━━━━━ The records
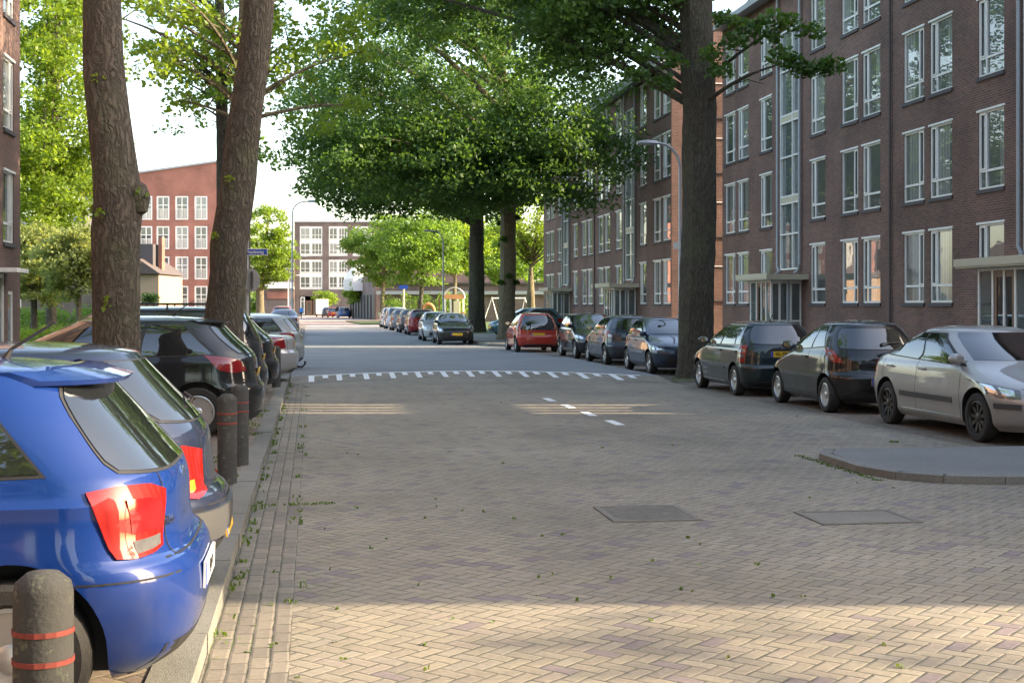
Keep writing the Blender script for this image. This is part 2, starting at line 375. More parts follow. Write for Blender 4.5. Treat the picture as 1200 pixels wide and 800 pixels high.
# pavement corner that sticks out at the right
isl = [(6.0, 15.3), (5.75, 15.0), (5.62, 13.6), (5.75, 13.0), (6.1, 12.65), (6.7, 12.5), (10.4, 12.45), (10.4, 15.3)]
m = MB(); m.poly([(x + .13 if x < 6.5 else x, y + (.13 if y < 12.8 else 0)) for x, y in isl], -.03, .070); tag(m.build('pavement_corner', M['darkasphalt']), kind='structure')
kerbline([(12, 12.45), (6.7, 12.5), (6.15, 12.68), (5.8, 13.02), (5.64, 13.6), (5.68, 14.8), (5.95, 15.35)][::-1], .13, .078)
sheet('tree_bed', [(8.1, 30.0), (10.35, 30.0), (10.35, 33.0), (8.1, 33.0)], .012, M['soil'])
sheet('lawn', [(8.2, 78), (30, 92), (60, 92), (60, 135), (8.6, 135), (8.2, 120)], .128, M['grassground'])
sheet('verge', [(4.5, 128), (22, 128), (24, 150), (3.6, 150)], .10, M['grassground'], .1)
# markings
HX = np.linspace(-.5, 8.1, 44); AXs = [a[0] for a in arc]
hy = lambda x: float(np.interp(x, AXs, arcY)) * .947 if x < 7.4 else float(np.interp(7.4, AXs, arcY)) * .947 - (x - 7.4) * .5
HH = .10; RL = 1.25
m = MB()
for x0, x1 in zip(HX[:-1], HX[1:]): m.add([(x0, hy(x0) - RL, .004), (x1, hy(x1) - RL, .004), (x1, hy(x1), HH), (x0, hy(x0), HH)], [(0, 1, 2, 3)])
tag(m.build('hump_ramp', M['road']), kind='structure')
m = MB()
for x0, x1 in zip(HX[:-1], HX[1:]): m.add([(x0, hy(x0), HH), (x1, hy(x1), HH), (x1, 43, HH), (x0, 43, HH), (x1, 46, .002), (x0, 46, .002)], [(0, 1, 2, 3), (3, 2, 4, 5)])
tag(m.build('hump_top', M['asphalt']), kind='structure')
m = MB(); rp = lambda x, t: (x, hy(x) - t * RL, HH + .004 - (HH - .004) * t)
for x0, x1 in zip(HX[:-1], HX[1:]):
    if x1 > 7.75 or x0 < -.2: continue
    m.add([rp(x0, .0), rp(x1, .0), rp(x1, .085), rp(x0, .085)], [(3, 2, 1, 0)])
for q in range(24):
    x = -.02 + q * .325; t1_ = .92 if q % 2 == 0 else .48; m.add([rp(x - .065, .087), rp(x + .065, .087), rp(x + .065, t1_), rp(x - .065, t1_)], [(3, 2, 1, 0)])
tag(m.build('road_marking', M['line']), kind='structure')
m = MB()
for px, py in ((643.5, 468.3), (666, 476.3), (690, 485), (720, 495.3)):
    x, y = GP(px, 2800 / (py - 358)); m.add([(x - .07, y - .42, .005), (x + .07, y - .42, .005), (x + .07, y + .42, .005), (x - .07, y + .42, .005)], [(0, 1, 2, 3)])
tag(m.build('lane_dashes', M['line']), kind='structure')
def cover(x, y, sx, sy, lab, cat, mat, ribs=True):
    r = empty('manhole_cover', (x, y, 0), 0, lab, cat, 'metal covers set in the brick road')
    m = MB(); m.box(-sx, sx, -sy, -sy + .05, 0, .01); m.box(-sx, sx, sy - .05, sy, 0, .01); m.box(-sx, -sx + .05, -sy + .05, sy - .05, 0, .01); m.box(sx - .05, sx, -sy + .05, sy - .05, 0, .01)
    m.build('frame', simple('iron frame', (.16, .145, .12), .8, var=.5, vs=10), r)
    m = MB(); m.box(-sx + .05, sx - .05, -sy + .05, sy - .05, 0, .006)
    if ribs:
        q = -sy + .1
        while q < sy - .08: m.box(-sx + .07, sx - .07, q, q + .03, .006, .009); q += .06
    m.build('lid', mat, r)
cover(2.78, 11.2, .37, .42, 'ribbed rectangular iron drain cover in the middle of the brick road', 'drain cover', simple('worn iron', (.15, .14, .12), .8, var=.6, vs=9))
cover(4.45, 10.75, .42, .34, 'dark flat service cover right of the ribbed drain cover', 'service cover', asphalt('cover tar', (.15, .135, .115), (.25, .225, .185)), False)

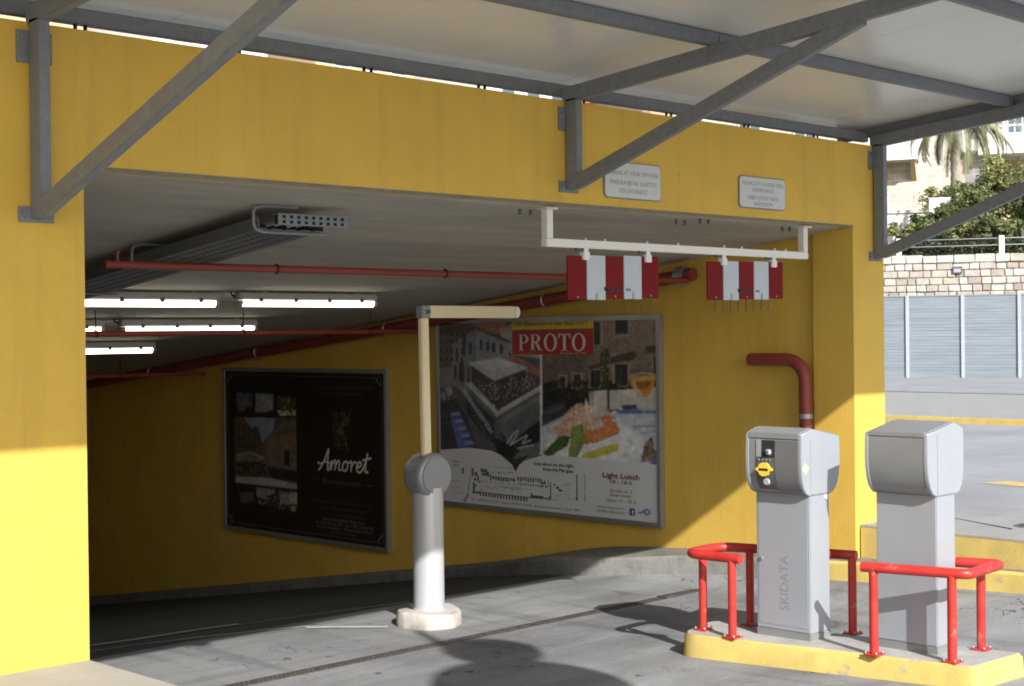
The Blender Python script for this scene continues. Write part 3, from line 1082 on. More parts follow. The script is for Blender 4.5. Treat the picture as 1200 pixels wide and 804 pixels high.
━━━━━━━━━━
:: Given task ::
Copy the entries exactly. Leave out the images.

:: Response to the task ::
Keep writing the Blender script for this image. This is part 2, starting at line 375. More parts follow. Write for Blender 4.5. Treat the picture as 1200 pixels wide and 800 pixels high.
# pavement corner that sticks out at the right
isl = [(6.0, 15.3), (5.75, 15.0), (5.62, 13.6), (5.75, 13.0), (6.1, 12.65), (6.7, 12.5), (10.4, 12.45), (10.4, 15.3)]
m = MB(); m.poly([(x + .13 if x < 6.5 else x, y + (.13 if y < 12.8 else 0)) for x, y in isl], -.03, .070); tag(m.build('pavement_corner', M['darkasphalt']), kind='structure')
kerbline([(12, 12.45), (6.7, 12.5), (6.15, 12.68), (5.8, 13.02), (5.64, 13.6), (5.68, 14.8), (5.95, 15.35)][::-1], .13, .078)
sheet('tree_bed', [(8.1, 30.0), (10.35, 30.0), (10.35, 33.0), (8.1, 33.0)], .012, M['soil'])
sheet('lawn', [(8.2, 78), (30, 92), (60, 92), (60, 135), (8.6, 135), (8.2, 120)], .128, M['grassground'])
sheet('verge', [(4.5, 128), (22, 128), (24, 150), (3.6, 150)], .10, M['grassground'], .1)
# markings
HX = np.linspace(-.5, 8.1, 44); AXs = [a[0] for a in arc]
hy = lambda x: float(np.interp(x, AXs, arcY)) * .947 if x < 7.4 else float(np.interp(7.4, AXs, arcY)) * .947 - (x - 7.4) * .5
HH = .10; RL = 1.25
m = MB()
for x0, x1 in zip(HX[:-1], HX[1:]): m.add([(x0, hy(x0) - RL, .004), (x1, hy(x1) - RL, .004), (x1, hy(x1), HH), (x0, hy(x0), HH)], [(0, 1, 2, 3)])
tag(m.build('hump_ramp', M['road']), kind='structure')
m = MB()
for x0, x1 in zip(HX[:-1], HX[1:]): m.add([(x0, hy(x0), HH), (x1, hy(x1), HH), (x1, 43, HH), (x0, 43, HH), (x1, 46, .002), (x0, 46, .002)], [(0, 1, 2, 3), (3, 2, 4, 5)])
tag(m.build('hump_top', M['asphalt']), kind='structure')
m = MB(); rp = lambda x, t: (x, hy(x) - t * RL, HH + .004 - (HH - .004) * t)
for x0, x1 in zip(HX[:-1], HX[1:]):
    if x1 > 7.75 or x0 < -.2: continue
    m.add([rp(x0, .0), rp(x1, .0), rp(x1, .085), rp(x0, .085)], [(3, 2, 1, 0)])
for q in range(24):
    x = -.02 + q * .325; t1_ = .92 if q % 2 == 0 else .48; m.add([rp(x - .065, .087), rp(x + .065, .087), rp(x + .065, t1_), rp(x - .065, t1_)], [(3, 2, 1, 0)])
tag(m.build('road_marking', M['line']), kind='structure')
m = MB()
for px, py in ((643.5, 468.3), (666, 476.3), (690, 485), (720, 495.3)):
    x, y = GP(px, 2800 / (py - 358)); m.add([(x - .07, y - .42, .005), (x + .07, y - .42, .005), (x + .07, y + .42, .005), (x - .07, y + .42, .005)], [(0, 1, 2, 3)])
tag(m.build('lane_dashes', M['line']), kind='structure')
def cover(x, y, sx, sy, lab, cat, mat, ribs=True):
    r = empty('manhole_cover', (x, y, 0), 0, lab, cat, 'metal covers set in the brick road')
    m = MB(); m.box(-sx, sx, -sy, -sy + .05, 0, .01); m.box(-sx, sx, sy - .05, sy, 0, .01); m.box(-sx, -sx + .05, -sy + .05, sy - .05, 0, .01); m.box(sx - .05, sx, -sy + .05, sy - .05, 0, .01)
    m.build('frame', simple('iron frame', (.16, .145, .12), .8, var=.5, vs=10), r)
    m = MB(); m.box(-sx + .05, sx - .05, -sy + .05, sy - .05, 0, .006)
    if ribs:
        q = -sy + .1
        while q < sy - .08: m.box(-sx + .07, sx - .07, q, q + .03, .006, .009); q += .06
    m.build('lid', mat, r)
cover(2.78, 11.2, .37, .42, 'ribbed rectangular iron drain cover in the middle of the brick road', 'drain cover', simple('worn iron', (.15, .14, .12), .8, var=.6, vs=9))
cover(4.45, 10.75, .42, .34, 'dark flat service cover right of the ribbed drain cover', 'service cover', asphalt('cover tar', (.15, .135, .115), (.25, .225, .185)), False)

The Blender Python script for this scene continues. Write part 3, from line 1082 on. More parts follow. The script is for Blender 4.5. Treat the picture as 1200 pixels wide and 804 pixels high.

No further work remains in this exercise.